Filter the entries below, keeping every line that has the word "parts".

# Record extracts start

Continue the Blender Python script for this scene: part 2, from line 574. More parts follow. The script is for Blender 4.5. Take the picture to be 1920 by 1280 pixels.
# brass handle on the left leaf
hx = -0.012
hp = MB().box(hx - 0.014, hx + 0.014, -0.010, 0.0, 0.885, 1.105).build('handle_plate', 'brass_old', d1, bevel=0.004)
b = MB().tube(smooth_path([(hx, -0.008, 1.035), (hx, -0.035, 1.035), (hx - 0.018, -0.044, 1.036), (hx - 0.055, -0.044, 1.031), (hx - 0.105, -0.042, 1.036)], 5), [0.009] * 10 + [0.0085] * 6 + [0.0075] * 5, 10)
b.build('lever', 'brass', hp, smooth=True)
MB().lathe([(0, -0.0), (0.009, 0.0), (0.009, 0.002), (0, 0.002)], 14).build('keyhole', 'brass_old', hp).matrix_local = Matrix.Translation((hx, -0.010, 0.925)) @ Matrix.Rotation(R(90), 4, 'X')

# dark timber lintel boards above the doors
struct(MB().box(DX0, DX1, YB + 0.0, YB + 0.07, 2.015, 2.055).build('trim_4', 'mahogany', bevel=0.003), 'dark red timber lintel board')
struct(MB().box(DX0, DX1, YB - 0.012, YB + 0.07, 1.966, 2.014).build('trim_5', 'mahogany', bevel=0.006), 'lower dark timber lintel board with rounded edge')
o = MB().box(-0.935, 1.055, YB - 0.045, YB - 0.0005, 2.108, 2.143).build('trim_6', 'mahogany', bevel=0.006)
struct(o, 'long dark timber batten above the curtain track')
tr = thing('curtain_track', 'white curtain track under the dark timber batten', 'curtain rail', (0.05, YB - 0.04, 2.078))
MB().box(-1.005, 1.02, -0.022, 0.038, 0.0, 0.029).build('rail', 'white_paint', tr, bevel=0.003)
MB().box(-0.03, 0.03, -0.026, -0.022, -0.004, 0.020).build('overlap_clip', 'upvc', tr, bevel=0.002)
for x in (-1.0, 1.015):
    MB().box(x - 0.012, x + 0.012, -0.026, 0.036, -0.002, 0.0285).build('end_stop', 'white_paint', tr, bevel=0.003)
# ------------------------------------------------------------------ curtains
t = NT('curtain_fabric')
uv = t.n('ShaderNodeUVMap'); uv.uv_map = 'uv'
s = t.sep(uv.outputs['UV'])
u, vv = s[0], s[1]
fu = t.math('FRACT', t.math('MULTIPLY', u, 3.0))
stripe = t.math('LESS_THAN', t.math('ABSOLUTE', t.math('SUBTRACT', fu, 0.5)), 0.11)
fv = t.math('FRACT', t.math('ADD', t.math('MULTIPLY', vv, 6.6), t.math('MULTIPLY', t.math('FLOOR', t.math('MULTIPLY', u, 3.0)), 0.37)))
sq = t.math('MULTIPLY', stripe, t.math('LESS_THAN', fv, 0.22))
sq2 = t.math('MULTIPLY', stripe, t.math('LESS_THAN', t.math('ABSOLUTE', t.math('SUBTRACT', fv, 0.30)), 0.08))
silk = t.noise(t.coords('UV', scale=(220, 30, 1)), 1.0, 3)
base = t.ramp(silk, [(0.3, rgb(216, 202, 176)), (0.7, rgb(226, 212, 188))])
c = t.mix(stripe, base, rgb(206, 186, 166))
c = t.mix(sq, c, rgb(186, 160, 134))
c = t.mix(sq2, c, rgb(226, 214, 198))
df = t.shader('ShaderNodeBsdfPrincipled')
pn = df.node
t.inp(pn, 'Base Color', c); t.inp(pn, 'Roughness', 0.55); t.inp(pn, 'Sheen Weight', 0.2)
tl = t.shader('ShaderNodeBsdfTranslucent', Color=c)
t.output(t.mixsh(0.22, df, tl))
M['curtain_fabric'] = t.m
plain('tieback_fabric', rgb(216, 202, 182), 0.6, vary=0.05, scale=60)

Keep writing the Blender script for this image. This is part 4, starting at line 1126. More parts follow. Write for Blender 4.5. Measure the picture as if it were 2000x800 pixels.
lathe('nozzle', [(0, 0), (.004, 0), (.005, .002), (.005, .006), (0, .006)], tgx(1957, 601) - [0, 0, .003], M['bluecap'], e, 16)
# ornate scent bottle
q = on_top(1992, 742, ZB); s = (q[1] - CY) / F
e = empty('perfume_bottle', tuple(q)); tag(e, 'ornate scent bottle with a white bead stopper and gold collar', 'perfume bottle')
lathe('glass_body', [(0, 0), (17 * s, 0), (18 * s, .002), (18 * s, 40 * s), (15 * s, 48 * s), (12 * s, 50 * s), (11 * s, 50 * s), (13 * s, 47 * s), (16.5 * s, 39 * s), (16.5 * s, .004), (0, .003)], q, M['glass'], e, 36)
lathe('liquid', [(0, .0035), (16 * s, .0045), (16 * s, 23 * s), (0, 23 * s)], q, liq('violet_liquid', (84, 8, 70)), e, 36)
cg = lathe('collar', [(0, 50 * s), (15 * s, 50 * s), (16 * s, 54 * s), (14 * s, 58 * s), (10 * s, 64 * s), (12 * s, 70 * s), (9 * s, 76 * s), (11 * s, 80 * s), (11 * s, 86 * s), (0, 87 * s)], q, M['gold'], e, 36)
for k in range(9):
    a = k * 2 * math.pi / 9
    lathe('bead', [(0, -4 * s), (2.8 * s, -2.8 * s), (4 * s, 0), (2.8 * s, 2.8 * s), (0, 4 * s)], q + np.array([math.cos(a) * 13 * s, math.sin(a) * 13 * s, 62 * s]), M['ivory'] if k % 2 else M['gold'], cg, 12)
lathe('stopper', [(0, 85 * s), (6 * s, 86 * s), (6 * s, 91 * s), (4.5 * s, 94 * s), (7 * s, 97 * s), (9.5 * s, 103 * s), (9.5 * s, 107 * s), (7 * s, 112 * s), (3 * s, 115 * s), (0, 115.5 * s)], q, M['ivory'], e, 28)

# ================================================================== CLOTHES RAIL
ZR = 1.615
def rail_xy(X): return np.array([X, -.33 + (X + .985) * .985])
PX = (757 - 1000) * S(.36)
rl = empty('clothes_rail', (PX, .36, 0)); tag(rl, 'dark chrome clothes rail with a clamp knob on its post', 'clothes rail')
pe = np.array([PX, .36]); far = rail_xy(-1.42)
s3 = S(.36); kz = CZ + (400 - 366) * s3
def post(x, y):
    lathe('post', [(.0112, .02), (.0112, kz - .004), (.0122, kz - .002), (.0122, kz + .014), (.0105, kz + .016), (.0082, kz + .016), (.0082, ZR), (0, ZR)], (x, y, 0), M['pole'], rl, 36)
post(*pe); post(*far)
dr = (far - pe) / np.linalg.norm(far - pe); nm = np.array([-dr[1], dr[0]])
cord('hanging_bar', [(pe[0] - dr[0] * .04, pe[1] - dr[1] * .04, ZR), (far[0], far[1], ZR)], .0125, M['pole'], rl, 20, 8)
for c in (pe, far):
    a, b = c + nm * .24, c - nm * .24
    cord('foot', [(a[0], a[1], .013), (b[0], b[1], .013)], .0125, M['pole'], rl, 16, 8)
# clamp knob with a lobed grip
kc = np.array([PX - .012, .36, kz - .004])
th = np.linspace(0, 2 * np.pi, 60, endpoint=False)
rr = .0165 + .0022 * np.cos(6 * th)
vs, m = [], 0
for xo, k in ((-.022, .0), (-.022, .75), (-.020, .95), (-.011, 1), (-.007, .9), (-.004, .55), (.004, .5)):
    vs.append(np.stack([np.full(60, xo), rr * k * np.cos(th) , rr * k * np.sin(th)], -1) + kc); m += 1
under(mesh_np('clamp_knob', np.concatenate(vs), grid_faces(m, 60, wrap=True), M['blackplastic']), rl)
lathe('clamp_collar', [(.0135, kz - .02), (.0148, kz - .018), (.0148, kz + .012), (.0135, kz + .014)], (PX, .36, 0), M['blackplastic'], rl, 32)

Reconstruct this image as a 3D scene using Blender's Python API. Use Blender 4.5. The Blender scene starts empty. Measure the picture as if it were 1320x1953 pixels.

# Record extracts end

→ **Exercise response**:
Continue the Blender Python script for this scene: part 2, from line 574. More parts follow. The script is for Blender 4.5. Take the picture to be 1920 by 1280 pixels.
Keep writing the Blender script for this image. This is part 4, starting at line 1126. More parts follow. Write for Blender 4.5. Measure the picture as if it were 2000x800 pixels.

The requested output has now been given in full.